[Data listing]
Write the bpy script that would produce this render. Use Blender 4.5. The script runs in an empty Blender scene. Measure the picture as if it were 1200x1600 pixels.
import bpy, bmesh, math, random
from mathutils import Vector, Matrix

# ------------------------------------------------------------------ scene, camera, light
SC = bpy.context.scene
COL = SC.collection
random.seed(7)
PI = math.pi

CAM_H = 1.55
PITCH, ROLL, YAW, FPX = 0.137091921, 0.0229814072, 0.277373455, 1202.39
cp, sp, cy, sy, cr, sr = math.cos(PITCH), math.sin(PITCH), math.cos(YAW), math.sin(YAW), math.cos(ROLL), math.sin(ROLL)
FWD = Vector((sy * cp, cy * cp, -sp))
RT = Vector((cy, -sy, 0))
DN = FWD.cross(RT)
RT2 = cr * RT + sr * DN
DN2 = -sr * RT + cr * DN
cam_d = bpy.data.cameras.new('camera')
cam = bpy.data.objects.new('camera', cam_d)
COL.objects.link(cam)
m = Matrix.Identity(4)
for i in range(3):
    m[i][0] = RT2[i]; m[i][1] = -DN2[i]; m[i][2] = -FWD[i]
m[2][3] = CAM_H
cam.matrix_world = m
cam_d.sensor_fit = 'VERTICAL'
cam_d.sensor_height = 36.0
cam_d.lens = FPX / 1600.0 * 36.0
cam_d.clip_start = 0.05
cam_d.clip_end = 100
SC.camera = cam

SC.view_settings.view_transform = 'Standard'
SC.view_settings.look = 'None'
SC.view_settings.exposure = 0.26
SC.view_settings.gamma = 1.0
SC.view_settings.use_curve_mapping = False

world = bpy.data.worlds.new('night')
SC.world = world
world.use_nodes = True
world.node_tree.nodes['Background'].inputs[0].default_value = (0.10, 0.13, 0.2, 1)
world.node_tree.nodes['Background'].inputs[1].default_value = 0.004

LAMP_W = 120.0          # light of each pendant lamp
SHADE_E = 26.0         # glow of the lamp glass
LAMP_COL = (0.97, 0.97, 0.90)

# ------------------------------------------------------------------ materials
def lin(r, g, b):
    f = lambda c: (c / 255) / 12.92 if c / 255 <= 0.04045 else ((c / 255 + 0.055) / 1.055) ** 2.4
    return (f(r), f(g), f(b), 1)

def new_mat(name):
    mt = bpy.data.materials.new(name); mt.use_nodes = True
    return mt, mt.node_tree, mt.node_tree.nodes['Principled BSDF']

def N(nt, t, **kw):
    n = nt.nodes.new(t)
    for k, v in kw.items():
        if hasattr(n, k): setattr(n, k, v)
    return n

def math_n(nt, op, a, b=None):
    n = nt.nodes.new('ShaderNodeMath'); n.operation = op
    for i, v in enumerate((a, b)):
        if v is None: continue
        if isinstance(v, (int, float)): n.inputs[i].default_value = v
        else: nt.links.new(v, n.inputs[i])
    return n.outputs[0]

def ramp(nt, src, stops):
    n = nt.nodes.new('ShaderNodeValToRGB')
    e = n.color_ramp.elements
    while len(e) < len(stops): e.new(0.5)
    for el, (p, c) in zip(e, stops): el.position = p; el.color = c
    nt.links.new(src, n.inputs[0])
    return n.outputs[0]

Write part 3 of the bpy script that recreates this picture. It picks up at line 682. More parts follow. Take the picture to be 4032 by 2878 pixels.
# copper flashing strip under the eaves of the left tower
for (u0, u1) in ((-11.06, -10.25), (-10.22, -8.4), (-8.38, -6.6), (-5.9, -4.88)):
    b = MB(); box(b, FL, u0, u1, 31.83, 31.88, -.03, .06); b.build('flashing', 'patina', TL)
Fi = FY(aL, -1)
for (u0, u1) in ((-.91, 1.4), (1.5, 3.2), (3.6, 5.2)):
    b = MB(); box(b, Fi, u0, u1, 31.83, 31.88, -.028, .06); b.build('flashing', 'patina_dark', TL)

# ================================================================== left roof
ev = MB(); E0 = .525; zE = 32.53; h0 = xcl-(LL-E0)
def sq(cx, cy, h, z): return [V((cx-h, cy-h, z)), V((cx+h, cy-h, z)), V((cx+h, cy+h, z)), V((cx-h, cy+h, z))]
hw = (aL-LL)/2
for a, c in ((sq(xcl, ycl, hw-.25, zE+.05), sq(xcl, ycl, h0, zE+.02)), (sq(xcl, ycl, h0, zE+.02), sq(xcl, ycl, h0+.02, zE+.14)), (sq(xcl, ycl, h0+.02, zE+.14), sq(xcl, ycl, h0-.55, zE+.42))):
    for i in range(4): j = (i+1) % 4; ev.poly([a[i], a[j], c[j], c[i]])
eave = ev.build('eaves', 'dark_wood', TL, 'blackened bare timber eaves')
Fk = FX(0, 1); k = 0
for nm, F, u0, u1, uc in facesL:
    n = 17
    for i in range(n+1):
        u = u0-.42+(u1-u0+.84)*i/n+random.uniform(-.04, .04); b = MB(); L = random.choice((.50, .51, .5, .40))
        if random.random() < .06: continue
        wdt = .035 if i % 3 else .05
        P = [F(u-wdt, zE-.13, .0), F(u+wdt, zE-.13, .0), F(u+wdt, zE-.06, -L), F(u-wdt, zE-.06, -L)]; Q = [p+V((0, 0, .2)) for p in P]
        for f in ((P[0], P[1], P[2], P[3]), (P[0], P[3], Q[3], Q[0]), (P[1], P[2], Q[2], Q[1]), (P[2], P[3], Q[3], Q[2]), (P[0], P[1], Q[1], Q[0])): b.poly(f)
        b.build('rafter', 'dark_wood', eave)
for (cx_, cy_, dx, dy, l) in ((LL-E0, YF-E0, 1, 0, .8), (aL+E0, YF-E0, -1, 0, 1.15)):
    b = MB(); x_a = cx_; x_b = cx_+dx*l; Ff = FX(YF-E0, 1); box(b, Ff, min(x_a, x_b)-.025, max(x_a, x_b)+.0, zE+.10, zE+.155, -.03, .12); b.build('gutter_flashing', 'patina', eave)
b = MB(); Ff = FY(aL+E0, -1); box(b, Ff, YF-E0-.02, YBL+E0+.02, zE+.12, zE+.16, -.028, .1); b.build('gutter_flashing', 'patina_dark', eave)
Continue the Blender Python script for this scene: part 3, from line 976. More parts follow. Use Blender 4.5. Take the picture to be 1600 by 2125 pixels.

Directions for this task →
Return the entries above unchanged, starting at the first line and stopping after the line with "from mathutils import Vector, Matrix".

Exercise solution →
Write the bpy script that would produce this render. Use Blender 4.5. The script runs in an empty Blender scene. Measure the picture as if it were 1200x1600 pixels.
import bpy, bmesh, math, random
from mathutils import Vector, Matrix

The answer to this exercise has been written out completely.